Baseado na curta-metragem T is for Turbo (2011), criada pelo trio de realizadores, Anouk Whissell, François Simard e Yoann-Karl Whissell, inicialmente produzida para a antologia The ABCs of Death (2012), Turbo Kid mantém a sua equipa de cineastas e o seu amor entusiástico pelo entretenimento deste período e expande a sua narrativa para um universo cinemático protagonizado por The Kid (Munro Chambers), um rapaz que sobrevive sozinho num mundo pós apocalíptico, reinado por um homem tirânico referido como Zeus (Michael Ironside), onde a procura por água domina a sua população. A sua rotina de capturar ratazanas nucleares e lixo aleatório perdido pelo deserto é recompensada com comic books sobre uma figura heroica intitulada de Turbo Rider e interrompida por uma misteriosa, destemida e amigável rapariga, Apple (Laurence Leboeuf), cujo sorriso permanente acompanha este jovem, inspirado pelas páginas do seu super herói predileto, no seu combate contra este sádico soberano.

Turbo Kid veste – literalmente – as suas influências como uma apaixonante armadura geek, prestando homenagem às suas inspirações nos seus diálogos, como The Karate Kid (1984); nos adereços, guarda-roupa e efeitos como a arma principal de Turbo Rider que recorda a Power Glove da Nintendo; os corações a piscar, representando o número de vidas de uma personagem, referenciam The Legend of Zelda; nos seus frames que atraem atenção a He-Man and the Masters of the Universe (1983-1985), nas cenas de perseguição que aludem a BMX Bandits (1983); e no exagerado gore absurdo que mistura comédia com o grotesco (sangue escorre como uma cascata pelo deserto e seres humanos desfazem-se naturalmente como pão), similar a diversas películas de horror género B, como Braindead (1992) – um momento particularmente hilariante, contudo asqueroso, envolve cadáveres retalhados, mesclados acidentalmente como um Transformer. Esta é uma obra que sobressai como uma manifestação cinemática da criatividade juvenil, funcionando simbolicamente como um filme formado num improviso delirante por um adolescente, fomentado pela cocaína infantil (cereais carregados de açúcar), após um domingo repleto de coloridas maravilhas artísticas, utilizando as suas paixões para produzir a sua própria história.

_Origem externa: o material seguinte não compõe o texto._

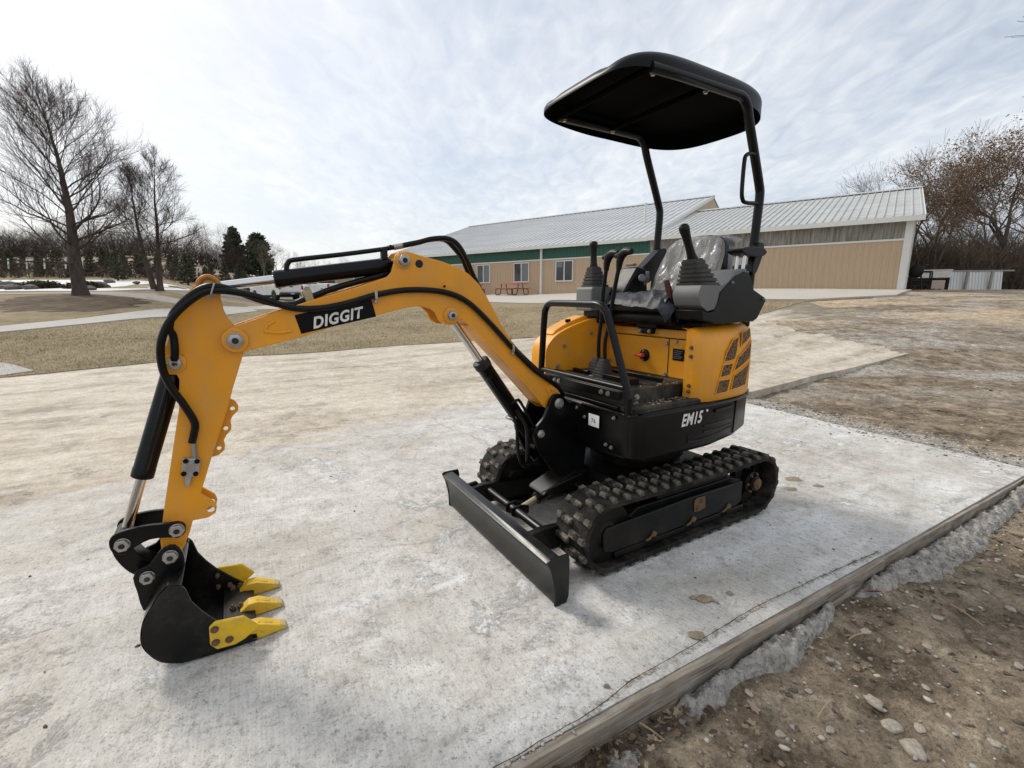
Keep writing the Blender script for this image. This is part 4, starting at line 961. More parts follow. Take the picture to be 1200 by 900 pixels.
bp = [(2.101, .912), (2.085, .90), (2.077, .88), (2.080, .862), (2.099, .845), (2.109, .825), (2.107, .808), (2.110, .79), (2.127, .772), (2.138, .752), (2.135, .735), (2.139, .715), (2.160, .698), (2.182, .695), (2.19, .72), (2.12, .91)]
bk.prism(bp, -.058, -.044, holes=[circ(2.097, .872, .0085, 10), circ(2.126, .798, .0085, 10), circ(2.155, .724, .0085, 10)]); bk.build('arm_bracket', ORANGE, ao, bevel=.002)
bs = MB(); boss(bs, 2.25, 1.064, .034, AY1, 1, .006); boss(bs, 2.313, .462, .030, AY1, 1, .010); boss(bs, 2.340, .372, .034, AY1, 1, .008)
tp = MB(); ring_ = [(2.123+.036*math.cos(a), 1.318+.044*math.sin(a)) for a in [2*math.pi*i/20 for i in range(20)]]
bs.build('arm_boss', ORANGE, ao, bevel=.002)
tb = MB(); tb.tube([(2.157, AY1+.004, 1.312), (2.150, AY1+.004, 1.345), (2.124, AY1+.004, 1.360), (2.098, AY1+.004, 1.345), (2.091, AY1+.004, 1.31)], .009, 8, 4); tb.build('arm_top_rim', worn('chipped_orange', (.50, .19, .02), (.16, .07, .03), .6, .7, 30), ao)
pin(2.123, 1.315, AY0-.012, AY1-.002, .023, ao); pin(2.25, 1.064, AY0-.012, AY1+.006, .018, ao)
# hydraulic valve block
vb = MB(); vb.prism([(2.266, .724), (2.214, .713), (2.222, .664), (2.231, .648), (2.277, .657)], AY1, AY1+.022); vbo = vb.build('valve_block', simple('cast_aluminium', (.40, .40, .39), .45, .6, .15, 20, .2), ao, bevel=.003)
fb = MB()
for (x, z) in ((2.257, .713), (2.224, .706), (2.233, .660), (2.268, .667)): bolt(fb, (x, AY1+.022, z), (0, 1, 0), .0065, .006)
fb.build('valve_bolt', SATIN, vbo)
vl = MB(); vl.lathe((2.246, AY1+.022, .688), (0, 1, 0), [(0, .016), (.003, .015)], 18); vl.tube([(2.256, AY1+.012, .655), (2.261, AY1+.012, .63), (2.263, AY1+.012, .612)], [.013, .010, .006], 8); vl.cyl((2.231, AY1+.012, .715), (2.227, AY1+.014, .79), .009, n=8); vl.build('valve_fitting', ZINC, vbo, bevel=.001)

# ---- cylinders
def cylinder(name, p0, p1, split, rb_, rr_, parent, tube_side=None):
    """barrel from p0 to split, rod on to p1; all in the boom plane y = -.05"""
    a, b_ = Vector((p0[0], -.05, p0[1])), Vector((p1[0], -.05, p1[1])); m = a.lerp(b_, split); d = (b_-a).normalized()
    q = MB(); q.lathe(a+d*.03, d, [(0, rb_*.8), (.01, rb_), ((m-a).length-.065, rb_), ((m-a).length-.063, rb_*1.035), ((m-a).length-.032, rb_*1.035), ((m-a).length-.03, rb_*.9)], 28)
    q.cyl(a+Vector((0, -.04, 0)), a+Vector((0, .04, 0)), rb_*.95, n=22); o_ = q.build(name, BLACK, parent, bevel=.002)
    r_ = MB(); r_.cyl(m-d*.02, b_-d*.02, rr_, n=20); r_.build('piston_rod', STEEL, o_)
    e_ = MB(); e_.cyl(b_+Vector((0, -.032, 0)), b_+Vector((0, .032, 0)), rr_*1.5, n=22); e_.build('rod_eye', SATIN, o_, bevel=.002)
    return o_
ac = cylinder('arm_cylinder', (1.430, 1.428), (2.128, 1.322), .695, .0325, .0175, EX)
tbm = MB(); tbm.tube([(1.867, -.05, 1.388), (1.866, -.05, 1.405), (1.858, -.05, 1.420), (1.84, -.05, 1.430), (1.66, -.05, 1.458), (1.497, -.05, 1.486), (1.44, -.05, 1.498)], .0095, 10, 3); tbm.build('steel_line', SATIN, ac)
tbm = MB(); tbm.bb(1.475, 1.50, -.065, -.035, 1.44, 1.492); tbm.cyl((1.462, -.072, 1.497), (1.462, -.028, 1.497), .009, n=10); tbm.build('line_clamp', SATIN, ac, bevel=.003)
tbm = MB(); tbm.cyl((1.445, -.05, 1.497), (1.40, -.05, 1.507), .012, n=8); tbm.build('line_fitting', ZINC, ac)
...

Perdido no tempo, Turbo Kid está claramente desinteressado numa análise introspectiva desta obsessão nostálgica atual, pretendendo apenas divertir-se na vanglória dos intensos ecos musicais provocados pelos sintetizadores – a sua banda sonora composta, surpreendentemente, pelo director de fotografia, Jean-Philippe Bernier –, dos seus efeitos práticos engenhosos que tomam pleno proveito do seu orçamento limitado – os seus visuais, ocasionalmente, parecem financiados exclusivamente por mil dólares e um sonho –, e entreter-se com o seu elenco carismático que interpreta personagens estereotipadamente encantadoras. Distante de intenções satíricas, esta história acaba inesperadamente por retratar um apocalipse cultural; os seus habitantes atraídos e movidos exclusivamente pela sua nostalgia num mundo que atingiu a sua finalidade precisamente nesta década. Inadvertidamente, Turbo Kid descreve o crescimento individual como um apocalipse estático onde as únicas memórias de felicidade preservadas são as da nossa infância, associadas à cultura pop desta época, sendo necessário aventurar pelo deserto para desvendar novas futuras lembranças. Ainda que seja um elemento obviamente involuntário, permanece um conceito fascinante, vivo neste filme.

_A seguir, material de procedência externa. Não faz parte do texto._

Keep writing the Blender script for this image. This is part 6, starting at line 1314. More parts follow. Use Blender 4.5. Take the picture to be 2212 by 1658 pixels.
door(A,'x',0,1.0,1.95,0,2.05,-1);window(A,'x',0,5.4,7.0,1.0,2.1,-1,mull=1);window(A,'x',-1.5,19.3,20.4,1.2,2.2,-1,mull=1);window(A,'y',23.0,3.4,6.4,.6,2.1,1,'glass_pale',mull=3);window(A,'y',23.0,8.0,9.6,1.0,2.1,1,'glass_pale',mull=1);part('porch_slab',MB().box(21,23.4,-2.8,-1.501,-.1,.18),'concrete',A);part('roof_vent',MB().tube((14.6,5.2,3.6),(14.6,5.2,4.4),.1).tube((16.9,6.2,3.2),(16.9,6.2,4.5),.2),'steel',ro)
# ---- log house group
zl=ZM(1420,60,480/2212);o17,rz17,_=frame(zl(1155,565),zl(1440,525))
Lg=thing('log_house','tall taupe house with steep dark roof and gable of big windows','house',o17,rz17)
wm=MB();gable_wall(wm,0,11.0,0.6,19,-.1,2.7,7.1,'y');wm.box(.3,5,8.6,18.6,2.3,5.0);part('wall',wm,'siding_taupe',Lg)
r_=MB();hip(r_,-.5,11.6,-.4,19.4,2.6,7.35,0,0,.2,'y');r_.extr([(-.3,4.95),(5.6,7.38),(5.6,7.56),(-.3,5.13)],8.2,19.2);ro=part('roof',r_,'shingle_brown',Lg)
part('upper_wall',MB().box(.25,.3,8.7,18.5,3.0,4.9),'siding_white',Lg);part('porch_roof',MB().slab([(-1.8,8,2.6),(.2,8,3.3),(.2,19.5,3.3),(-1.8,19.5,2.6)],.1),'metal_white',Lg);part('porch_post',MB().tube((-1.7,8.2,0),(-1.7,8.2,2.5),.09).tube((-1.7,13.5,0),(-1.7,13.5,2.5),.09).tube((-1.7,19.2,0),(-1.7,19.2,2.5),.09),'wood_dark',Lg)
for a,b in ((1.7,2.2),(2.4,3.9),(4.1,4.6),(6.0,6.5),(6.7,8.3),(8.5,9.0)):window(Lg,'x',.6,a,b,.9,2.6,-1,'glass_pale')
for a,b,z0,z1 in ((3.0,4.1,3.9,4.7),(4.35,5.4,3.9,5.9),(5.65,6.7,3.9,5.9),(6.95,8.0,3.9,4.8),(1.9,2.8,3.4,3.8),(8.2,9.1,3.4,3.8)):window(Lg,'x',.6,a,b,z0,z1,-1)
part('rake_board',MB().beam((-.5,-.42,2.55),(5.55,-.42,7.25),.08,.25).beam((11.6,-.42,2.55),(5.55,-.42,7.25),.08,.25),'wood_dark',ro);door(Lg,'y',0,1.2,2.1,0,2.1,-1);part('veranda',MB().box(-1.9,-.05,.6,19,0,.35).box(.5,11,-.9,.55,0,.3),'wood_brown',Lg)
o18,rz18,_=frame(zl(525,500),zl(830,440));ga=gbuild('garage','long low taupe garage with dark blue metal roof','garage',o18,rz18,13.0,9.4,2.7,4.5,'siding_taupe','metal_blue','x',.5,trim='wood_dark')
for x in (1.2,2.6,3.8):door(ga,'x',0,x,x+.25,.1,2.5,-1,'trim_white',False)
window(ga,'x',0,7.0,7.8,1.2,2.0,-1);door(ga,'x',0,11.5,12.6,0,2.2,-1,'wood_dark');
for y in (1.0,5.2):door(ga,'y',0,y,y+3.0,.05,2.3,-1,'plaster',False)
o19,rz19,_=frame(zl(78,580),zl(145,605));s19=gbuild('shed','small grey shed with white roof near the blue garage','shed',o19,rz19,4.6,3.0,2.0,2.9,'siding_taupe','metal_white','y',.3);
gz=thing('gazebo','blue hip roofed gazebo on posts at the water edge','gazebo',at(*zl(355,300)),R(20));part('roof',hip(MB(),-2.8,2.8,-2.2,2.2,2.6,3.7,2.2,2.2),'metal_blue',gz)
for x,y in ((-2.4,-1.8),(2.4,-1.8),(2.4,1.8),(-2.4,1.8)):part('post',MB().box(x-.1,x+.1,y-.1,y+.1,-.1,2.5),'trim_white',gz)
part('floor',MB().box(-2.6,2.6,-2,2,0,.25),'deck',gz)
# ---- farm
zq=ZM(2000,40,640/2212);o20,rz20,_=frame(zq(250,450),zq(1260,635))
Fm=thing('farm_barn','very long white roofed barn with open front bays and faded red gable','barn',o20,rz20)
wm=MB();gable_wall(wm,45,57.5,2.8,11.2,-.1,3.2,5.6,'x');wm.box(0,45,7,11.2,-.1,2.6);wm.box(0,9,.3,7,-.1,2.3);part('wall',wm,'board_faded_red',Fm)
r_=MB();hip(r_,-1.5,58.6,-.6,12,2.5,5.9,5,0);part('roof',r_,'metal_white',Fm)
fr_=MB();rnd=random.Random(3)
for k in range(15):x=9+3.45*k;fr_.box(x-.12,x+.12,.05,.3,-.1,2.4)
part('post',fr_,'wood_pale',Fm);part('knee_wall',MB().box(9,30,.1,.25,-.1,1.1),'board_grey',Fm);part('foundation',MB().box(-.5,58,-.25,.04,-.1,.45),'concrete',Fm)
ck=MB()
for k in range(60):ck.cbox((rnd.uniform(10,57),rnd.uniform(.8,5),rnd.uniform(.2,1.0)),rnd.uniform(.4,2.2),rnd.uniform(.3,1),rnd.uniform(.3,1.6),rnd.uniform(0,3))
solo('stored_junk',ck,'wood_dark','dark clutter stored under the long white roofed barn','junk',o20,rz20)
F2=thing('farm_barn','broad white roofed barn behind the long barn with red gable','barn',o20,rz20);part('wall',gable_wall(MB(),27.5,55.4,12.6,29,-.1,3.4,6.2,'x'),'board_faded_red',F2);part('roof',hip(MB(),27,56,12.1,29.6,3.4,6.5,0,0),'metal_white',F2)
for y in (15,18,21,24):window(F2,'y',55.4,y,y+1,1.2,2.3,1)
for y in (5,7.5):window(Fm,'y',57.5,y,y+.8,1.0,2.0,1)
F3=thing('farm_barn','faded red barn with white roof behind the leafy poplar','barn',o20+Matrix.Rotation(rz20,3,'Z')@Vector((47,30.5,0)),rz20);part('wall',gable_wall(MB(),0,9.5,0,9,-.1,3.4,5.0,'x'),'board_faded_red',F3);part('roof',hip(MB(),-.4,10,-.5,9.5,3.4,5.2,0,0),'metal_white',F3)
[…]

Concebido como um midnight movie para ser descoberto às escondidas pela juventude; volume no mínimo para os pais permanecerem ignorantes das suas façanhas e olhos abertos deslumbrados pela sua violência disparatada e atmosfera de fantasia wish fulfillment, com um protagonista interessante mas vazio suficiente para o espectador colocar-se na sua posição e uma alegre e cativante companheira para ilustrar uma primeira paixão para esta audiência, esta longa-metragem é uma surpresa divertida que captura completamente o coração do seu público. Pelas suas entranhas, órgãos e fontes explosivas sangrentas, encontramos uma narrativa verdadeiramente doce, honesta e maravilhosa, que encapsula a aspiração infantil de emular os nossos heróis, pertencermos ao mundo destas figuras na animação, videojogos, comic books e no cinema, combatermos contra o mal e conquistarmos as nossas pessoas amadas. Turbo Kid compreende que encontrar um final feliz implica somente virar a página.